Senior officers refuse to criticise the Driver and Vehicle Licensing Agency (DVLA) openly, but claim the system has changed little since the Thirties.

Superintendent John Wake, of the Vehicle Crime Intelligence Service, said: "It's too easy to clone or steal car registration plates, which in turn makes it easy to commit crime using an innocent person's identity.

"It means innocent motorists have to prove they did not commit crimes in which their vehicles were supposedly involved.

"The vehicle is a crime-enabler and we want to reduce the opportunity for it to be exploited.

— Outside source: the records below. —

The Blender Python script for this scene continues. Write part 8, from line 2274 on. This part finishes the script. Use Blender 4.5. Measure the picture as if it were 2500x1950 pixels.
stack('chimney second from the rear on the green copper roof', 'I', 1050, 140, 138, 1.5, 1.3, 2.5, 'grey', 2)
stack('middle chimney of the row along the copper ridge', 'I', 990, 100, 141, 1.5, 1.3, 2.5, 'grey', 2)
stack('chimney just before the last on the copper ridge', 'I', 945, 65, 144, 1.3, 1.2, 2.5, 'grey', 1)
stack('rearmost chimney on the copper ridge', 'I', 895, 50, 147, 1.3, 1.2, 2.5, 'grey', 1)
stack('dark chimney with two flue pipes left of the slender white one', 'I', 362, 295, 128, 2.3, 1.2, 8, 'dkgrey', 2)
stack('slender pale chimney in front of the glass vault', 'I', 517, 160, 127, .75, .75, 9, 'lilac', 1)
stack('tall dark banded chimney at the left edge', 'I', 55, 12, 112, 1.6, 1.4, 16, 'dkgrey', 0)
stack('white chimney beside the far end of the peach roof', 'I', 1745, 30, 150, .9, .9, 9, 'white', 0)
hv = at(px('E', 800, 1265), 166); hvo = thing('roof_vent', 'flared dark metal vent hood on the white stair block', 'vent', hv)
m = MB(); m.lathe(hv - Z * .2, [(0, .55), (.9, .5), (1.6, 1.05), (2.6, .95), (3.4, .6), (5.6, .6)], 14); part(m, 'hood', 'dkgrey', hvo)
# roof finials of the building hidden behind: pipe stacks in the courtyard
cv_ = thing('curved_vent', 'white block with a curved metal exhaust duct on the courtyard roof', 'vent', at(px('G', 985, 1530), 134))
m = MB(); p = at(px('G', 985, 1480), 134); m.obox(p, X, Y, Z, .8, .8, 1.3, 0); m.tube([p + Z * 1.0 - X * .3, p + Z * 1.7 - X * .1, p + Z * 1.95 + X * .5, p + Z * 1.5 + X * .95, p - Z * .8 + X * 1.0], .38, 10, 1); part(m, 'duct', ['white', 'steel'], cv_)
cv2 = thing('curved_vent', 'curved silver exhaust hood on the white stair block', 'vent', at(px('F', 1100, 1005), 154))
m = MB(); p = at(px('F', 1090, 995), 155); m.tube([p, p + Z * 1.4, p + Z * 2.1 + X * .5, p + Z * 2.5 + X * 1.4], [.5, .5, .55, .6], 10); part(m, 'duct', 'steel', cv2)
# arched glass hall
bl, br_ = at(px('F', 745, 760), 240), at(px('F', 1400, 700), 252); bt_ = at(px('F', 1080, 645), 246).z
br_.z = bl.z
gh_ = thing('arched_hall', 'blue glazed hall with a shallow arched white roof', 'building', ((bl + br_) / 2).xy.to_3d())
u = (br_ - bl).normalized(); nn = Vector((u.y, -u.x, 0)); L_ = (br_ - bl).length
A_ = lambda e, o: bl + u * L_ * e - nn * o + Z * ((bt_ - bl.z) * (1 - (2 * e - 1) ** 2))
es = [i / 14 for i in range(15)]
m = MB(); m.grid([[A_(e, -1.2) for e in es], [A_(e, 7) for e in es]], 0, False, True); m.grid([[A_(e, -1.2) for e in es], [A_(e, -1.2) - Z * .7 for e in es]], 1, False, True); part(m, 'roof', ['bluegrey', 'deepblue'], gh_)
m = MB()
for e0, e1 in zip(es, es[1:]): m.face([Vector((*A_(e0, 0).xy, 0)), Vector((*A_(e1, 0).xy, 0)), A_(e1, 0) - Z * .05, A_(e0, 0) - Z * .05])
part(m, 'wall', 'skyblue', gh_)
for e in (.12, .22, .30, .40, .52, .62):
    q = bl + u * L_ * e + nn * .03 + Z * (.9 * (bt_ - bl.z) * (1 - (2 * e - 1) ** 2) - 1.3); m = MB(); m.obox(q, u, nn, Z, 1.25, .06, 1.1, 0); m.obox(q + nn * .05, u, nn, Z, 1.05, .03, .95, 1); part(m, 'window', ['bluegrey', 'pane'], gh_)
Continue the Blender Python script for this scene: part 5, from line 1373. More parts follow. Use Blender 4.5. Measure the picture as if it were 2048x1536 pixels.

I am not criticising the DVLA. The number plate in its present form has had its time."

More than 40,000 sets of plates were stolen last year - a rise of almost 25 per cent, according to police estimates - and there are thought to be thousands of cloned cars on Britain's roads.

But the only way of confirming a vehicle's identity is to compare the licence plate with the chassis number.

Many plates are taken from legitimate vehicles and attached to cars and vans of the same make, size and colour, enabling drivers to escape fines, penalties and parking tickets.

Paul Smith, of the pressure group SafeSpeed, said: "We don't need clever vehicle registrations. But we do need to scrap the failed speed camera policy urgently."

Captain Gatso, the campaigns director of Motorists Against Detection, said: "Only a tiny minority of people involved are criminals. The majority are ordinary motorists fed up with paying through the nose to use the roads."

Paul Watters of the AA said: "There are different levels of cloning. Sometimes it's stealing a plate to evade a speed camera, but it can also involve a criminal who wants to sell a stolen car."